Cats 2019 poster.jpgDirector: Tom Hooper
Running Time: 110 Minutes
Rating: U
Starring: James Corden, Judi Dench, Jason Derulo, Idris Elba, Jennifer Hudson, Ian McKellen, Taylor Swift, Rebel Wilson, Francesca Hayward

Having directed 2012's successful Les Misérables, it makes sense that director Tom Hooper would return to adapt another musical for the big screen. This time, he moves away from 19th century France to the streets of London, adapting Andrew Lloyd Webber's cat-centred stage show. There's a unique ambition within this feature, which manifests itself in the most unusual ways, for better or worse.

How to describe the plot?
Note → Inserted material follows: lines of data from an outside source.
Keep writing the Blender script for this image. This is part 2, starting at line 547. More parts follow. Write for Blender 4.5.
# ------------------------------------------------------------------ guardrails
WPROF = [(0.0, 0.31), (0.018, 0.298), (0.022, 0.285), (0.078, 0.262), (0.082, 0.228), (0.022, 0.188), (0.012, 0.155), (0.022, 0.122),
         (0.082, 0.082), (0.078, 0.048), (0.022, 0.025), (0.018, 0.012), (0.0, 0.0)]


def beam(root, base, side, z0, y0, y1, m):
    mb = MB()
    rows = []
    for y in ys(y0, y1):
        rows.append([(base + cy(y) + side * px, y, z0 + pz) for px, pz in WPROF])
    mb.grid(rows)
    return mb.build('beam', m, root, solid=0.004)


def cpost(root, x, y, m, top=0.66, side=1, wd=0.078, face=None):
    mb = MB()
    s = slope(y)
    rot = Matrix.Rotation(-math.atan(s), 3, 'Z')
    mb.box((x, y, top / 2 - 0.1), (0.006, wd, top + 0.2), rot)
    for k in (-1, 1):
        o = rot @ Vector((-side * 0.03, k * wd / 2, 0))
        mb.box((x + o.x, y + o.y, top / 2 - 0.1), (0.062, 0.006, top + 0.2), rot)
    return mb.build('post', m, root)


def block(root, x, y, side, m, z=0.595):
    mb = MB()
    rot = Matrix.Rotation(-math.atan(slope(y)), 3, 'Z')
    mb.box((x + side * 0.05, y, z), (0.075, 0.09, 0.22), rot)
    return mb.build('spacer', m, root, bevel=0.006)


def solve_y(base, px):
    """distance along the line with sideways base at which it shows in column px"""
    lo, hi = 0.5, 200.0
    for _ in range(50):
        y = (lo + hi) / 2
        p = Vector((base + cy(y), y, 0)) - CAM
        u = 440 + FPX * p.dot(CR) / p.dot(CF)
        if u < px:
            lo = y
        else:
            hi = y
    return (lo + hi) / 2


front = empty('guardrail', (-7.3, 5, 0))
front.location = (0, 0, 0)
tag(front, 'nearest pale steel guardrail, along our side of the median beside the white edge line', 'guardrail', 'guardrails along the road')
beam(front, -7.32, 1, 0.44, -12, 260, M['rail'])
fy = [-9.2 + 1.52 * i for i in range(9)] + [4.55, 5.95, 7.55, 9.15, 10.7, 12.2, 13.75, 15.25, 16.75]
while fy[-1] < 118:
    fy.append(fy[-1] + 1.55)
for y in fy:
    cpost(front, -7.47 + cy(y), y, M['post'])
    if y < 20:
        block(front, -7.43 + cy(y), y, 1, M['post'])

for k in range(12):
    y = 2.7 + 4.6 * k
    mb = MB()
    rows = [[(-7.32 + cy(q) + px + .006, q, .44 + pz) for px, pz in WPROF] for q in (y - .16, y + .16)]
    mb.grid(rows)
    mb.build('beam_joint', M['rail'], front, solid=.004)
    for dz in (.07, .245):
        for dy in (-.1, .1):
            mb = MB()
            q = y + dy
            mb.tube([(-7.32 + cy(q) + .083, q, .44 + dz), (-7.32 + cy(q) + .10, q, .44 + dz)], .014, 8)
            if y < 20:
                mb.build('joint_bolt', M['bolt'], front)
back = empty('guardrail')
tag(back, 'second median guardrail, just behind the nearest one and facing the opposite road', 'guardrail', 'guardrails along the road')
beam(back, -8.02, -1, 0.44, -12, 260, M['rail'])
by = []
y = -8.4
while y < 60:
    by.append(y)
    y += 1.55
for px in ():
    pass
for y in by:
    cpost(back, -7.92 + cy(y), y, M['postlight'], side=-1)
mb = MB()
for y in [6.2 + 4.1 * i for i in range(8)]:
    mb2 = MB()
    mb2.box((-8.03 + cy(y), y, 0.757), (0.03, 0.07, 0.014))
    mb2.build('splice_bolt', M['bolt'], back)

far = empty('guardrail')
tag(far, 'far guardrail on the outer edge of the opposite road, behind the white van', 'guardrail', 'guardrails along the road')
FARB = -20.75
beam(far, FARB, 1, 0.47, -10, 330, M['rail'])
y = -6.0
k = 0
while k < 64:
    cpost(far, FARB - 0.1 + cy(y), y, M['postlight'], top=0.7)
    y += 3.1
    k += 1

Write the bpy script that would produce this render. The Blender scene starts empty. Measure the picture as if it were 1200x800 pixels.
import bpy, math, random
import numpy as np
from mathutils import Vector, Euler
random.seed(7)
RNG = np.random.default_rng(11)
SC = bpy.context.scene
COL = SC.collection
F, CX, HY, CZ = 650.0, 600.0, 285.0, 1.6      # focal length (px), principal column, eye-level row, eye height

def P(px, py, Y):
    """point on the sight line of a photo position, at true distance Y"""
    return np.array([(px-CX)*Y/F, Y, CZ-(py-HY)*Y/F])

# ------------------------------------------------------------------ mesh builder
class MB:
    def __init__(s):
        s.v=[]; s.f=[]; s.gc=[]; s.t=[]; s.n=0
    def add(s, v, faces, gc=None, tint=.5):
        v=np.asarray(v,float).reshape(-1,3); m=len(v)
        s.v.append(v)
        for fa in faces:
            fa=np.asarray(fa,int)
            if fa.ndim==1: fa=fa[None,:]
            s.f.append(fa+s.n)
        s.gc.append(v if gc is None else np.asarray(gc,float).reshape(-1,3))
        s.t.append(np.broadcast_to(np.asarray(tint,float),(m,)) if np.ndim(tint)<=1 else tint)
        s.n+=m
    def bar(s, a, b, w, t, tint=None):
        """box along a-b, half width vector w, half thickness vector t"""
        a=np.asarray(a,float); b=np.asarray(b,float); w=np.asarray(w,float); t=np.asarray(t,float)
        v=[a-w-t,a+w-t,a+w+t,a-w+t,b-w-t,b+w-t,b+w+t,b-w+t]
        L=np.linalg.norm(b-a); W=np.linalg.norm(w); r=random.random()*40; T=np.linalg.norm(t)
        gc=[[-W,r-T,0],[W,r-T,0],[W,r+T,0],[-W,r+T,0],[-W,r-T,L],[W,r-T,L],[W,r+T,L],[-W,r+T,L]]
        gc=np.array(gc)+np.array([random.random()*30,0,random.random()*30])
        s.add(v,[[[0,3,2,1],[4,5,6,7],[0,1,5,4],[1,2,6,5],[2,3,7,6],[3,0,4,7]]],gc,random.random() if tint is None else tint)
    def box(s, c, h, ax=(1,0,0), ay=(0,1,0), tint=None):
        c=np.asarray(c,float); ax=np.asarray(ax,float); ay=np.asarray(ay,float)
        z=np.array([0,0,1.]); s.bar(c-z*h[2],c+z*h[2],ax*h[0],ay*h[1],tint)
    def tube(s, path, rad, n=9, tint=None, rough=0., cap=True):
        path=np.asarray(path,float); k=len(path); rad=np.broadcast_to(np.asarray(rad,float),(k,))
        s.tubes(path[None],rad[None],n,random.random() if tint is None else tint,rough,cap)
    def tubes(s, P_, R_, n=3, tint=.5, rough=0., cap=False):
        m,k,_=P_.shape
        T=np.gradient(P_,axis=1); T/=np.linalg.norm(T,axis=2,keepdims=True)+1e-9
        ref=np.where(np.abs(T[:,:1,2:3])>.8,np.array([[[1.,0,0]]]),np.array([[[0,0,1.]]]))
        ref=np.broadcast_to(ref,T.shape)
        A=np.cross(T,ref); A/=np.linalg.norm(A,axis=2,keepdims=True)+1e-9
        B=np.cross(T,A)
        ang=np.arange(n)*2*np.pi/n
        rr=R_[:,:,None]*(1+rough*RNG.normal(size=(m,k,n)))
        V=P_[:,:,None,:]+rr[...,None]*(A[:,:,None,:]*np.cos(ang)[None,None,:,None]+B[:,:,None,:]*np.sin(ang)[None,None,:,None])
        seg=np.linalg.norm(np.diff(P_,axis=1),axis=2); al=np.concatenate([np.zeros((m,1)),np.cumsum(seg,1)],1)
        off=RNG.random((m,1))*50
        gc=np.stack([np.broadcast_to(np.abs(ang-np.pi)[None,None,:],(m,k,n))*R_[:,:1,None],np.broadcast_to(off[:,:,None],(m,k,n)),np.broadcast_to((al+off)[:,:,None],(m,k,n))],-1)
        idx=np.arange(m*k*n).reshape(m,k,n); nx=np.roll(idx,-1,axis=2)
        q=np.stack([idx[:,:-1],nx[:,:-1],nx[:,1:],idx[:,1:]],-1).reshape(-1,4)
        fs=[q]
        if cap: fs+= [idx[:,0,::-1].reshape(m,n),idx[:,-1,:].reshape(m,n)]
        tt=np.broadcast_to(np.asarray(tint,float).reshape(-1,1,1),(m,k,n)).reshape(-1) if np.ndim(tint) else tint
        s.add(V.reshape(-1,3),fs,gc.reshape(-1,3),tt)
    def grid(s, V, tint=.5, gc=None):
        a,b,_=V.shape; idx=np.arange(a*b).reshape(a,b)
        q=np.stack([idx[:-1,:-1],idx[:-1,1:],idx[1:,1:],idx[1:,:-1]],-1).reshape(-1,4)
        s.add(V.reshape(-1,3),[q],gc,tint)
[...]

A white cat named Victoria (Francesca Hayward) is abandoned by her owners, and found by a tribe of cats. By luck, she's been found on the day of their annual tradition, when one of the cats is chosen as worthy of ascending to the Heaviside Layer, and come back to a new life. The promise of a brand new start, where all past mistakes are replaced with potential avenues for the future, is an enticing one which can resonate with audiences, but that's not the impression we're left with. The journey seems to be about a character being deemed worthy enough to be granted a better life, through an act which can be considered ritualistic sacrifice, complete with loud vocal noises. It doesn't feel like an uplifting story, but the feline version of Midsommar.

Assembled to bring this tale to life are a starry cast, all proficient in singing and dancing, with this working as a platform to showcase their wonderful talents. Each cast-member seems so committed to the film's preposterous nature, acting out every feline movement with a commendable devotion, to the point Jason Derulo coughing up a hairball would be par for the course. What's most peculiar is how sexually charged the performances seem, where every character seems on the verge of partaking in an orgy.

Screenwriters Tom Hooper and Lee Hall have the right idea in mind, wanting each of the characters to be well-defined, and their characterisation made known. Each character gets their moment to be introduced, one after the other, repeated ad nauseam for a large chunk of the runtime, before the film remembers about the plot, and then ends. It's repetitive to cross paths with another brand new cat, defined by a sole characteristic, before moving onto the next one.

From the very first trailer, a large talking point has been the combination of live action actors with visual effects. This is far from the first film to forgo practical effects or make-up, to partake in the latest technological advances provided for cinema, but I'd struggle to recall such work turning out so nightmarish. If somebody wanted to make a horror film, centred around the off-spring of humans who mated with felines, this visual realisation would be what you'd imagine. There's no moments like in The Irishman, where you get used to the effects over time, it remains an unsettling assault on the eyes, especially when similar treatment is given to the mice and cockroaches.

When you go back to this stories sources, they reach a collection of T.S. Elliot poems strung together, so it makes sense the story hangs so loosely. In spite of this, Tom Hooper has admirably dived straight into this material headfirst, leaving this decade with a champion for how bonkers a mainstream film can truly be. From opening on a cat trapped in a pillowcase, being thrown out of a car, to ending on Judi Dench breaking the fourth wall, singing about the proper etiquette for addressing a cat, you'll be forever changed by this unusual experience.